The proposed progressive solution is to instead spend billions of dollars out of state on EV cars, solar panels, and heat pumps — and electricity generated in large part by fossil fuels. They argue the Vermont economy will benefit by the “business” of selling and/or installing these electricity-dependent technology products. This is absurd.

Economies grow by producing goods — even services depend on root economic production for the wealth to enable them. Service economies do not exist or thrive without underlying production. Jay Peak was lauded as a great economy-builder, but once the buildings were constructed, all that is left is jobs for Vermont service workers cleaning rooms or tending the water park, catering to tourists without producing any goods for export.

The electricity that will supposedly power heat pumps is derived largely from out-of-state fossil fuels. Vermont generates little of its own electricity, and zero nuclear power. The fantasy is that Vermont will create a massive solar infrastructure to one day become self-sustaining for that energy: but this is impossible. We are the sixth worst state in the country for “sun days”: the grid cannot function on solar arrays alone due to inefficiencies and intermittency. Rooftop solar arrays, such as those being regressively funded, are the most costly and least efficient form of solar collection. All of these “renewable products” are manufactured out-of-state using coal and other energy inputs (while depleting mined material and generating copious quantities of non-carbon pollution). Further, the absorption of natural resources necessary to manufacture and transport all these high-tech gadgets would decimate the planet in the making, and all of them will one day end up in landfills, creating a new environmental challenge for the future — they are not in any sense “renewable” from that perspective.
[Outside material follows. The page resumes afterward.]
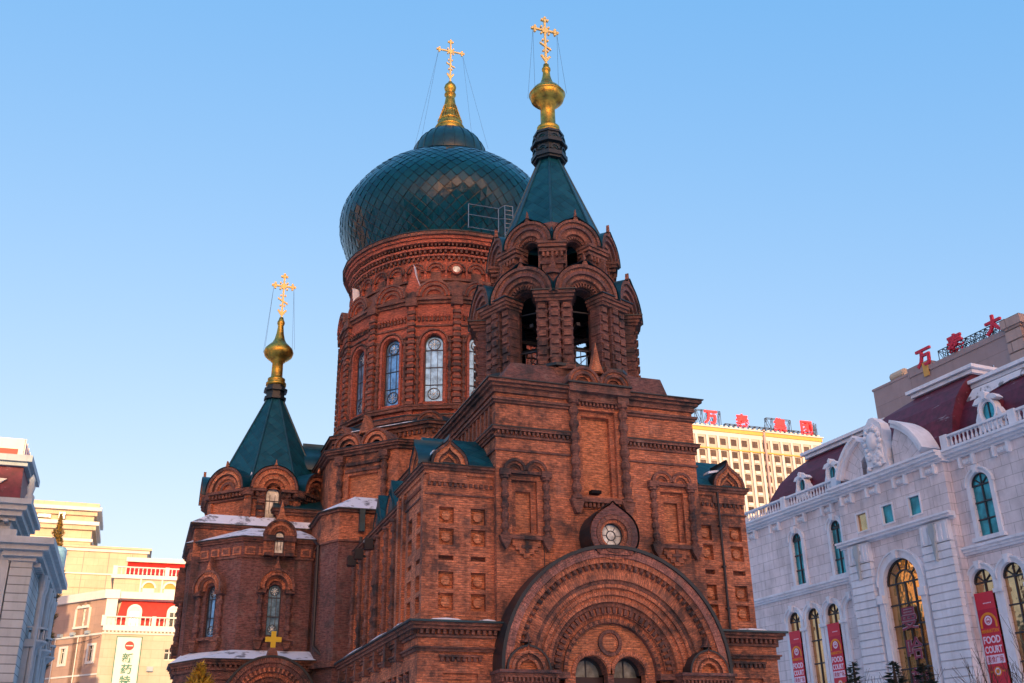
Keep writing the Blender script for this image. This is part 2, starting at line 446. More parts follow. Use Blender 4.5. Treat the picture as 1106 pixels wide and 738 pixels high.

At a recent candidate forum, House Rep. Larry Satcowitz, D-Randolph, proclaimed the tiresome economic fantasy that a clean heat standard will help low-income Vermonters (at 19:30):

One of the things we need to do … that we didn’t do this past legislative session is to pass the clean heat standard, which would’ve really helped us. Instead we’re gonna have to go back and do it again next year, so we’ve lost time. The clean heat standard would allow us to slowly, incrementally over the next several years, move toward helping our thermal sector to move to alternative energy, and at the same time it would benefit the lowest income Vermonters the most.

This last part appears to arise from progressives’ claims that it is the poor who suffer most from climate change, as senators discussed last session (see video here, at 00:59).

But what of the realities that confront Vermonters? How will they heat their homes when the grid goes down, even for short periods? As fuel oil and other heating fuels escalate in price, Vermonters are rushing to put up firewood — how is raising fuel prices with a “clean heat standard” beneficial to the planet if it pushes people to burn wood? How do loggers and farmers produce food and products for export out-of-state without that out-of-state diesel and oil?

Vermont imports billions of dollars of fossil fuel energy to convert into very real products for export, as does every modern economy. Indeed, Teslas are manufactured in California using out-of-state oil and other materials. Electricity cannot replace those fuels, and importing manufactured Chinese products does not create an enduring long-term economy of any kind. Quite the opposite: it boosts out-of-state economic productivity and real growth while enslaving Vermonters to a future of dependency on tourists and federal handouts because we will produce fewer and fewer real goods to fund our over-bloated, out-of-control bureaucracy.

We must get back to basic economics — the progressives surely have lost any grounding in economic common sense.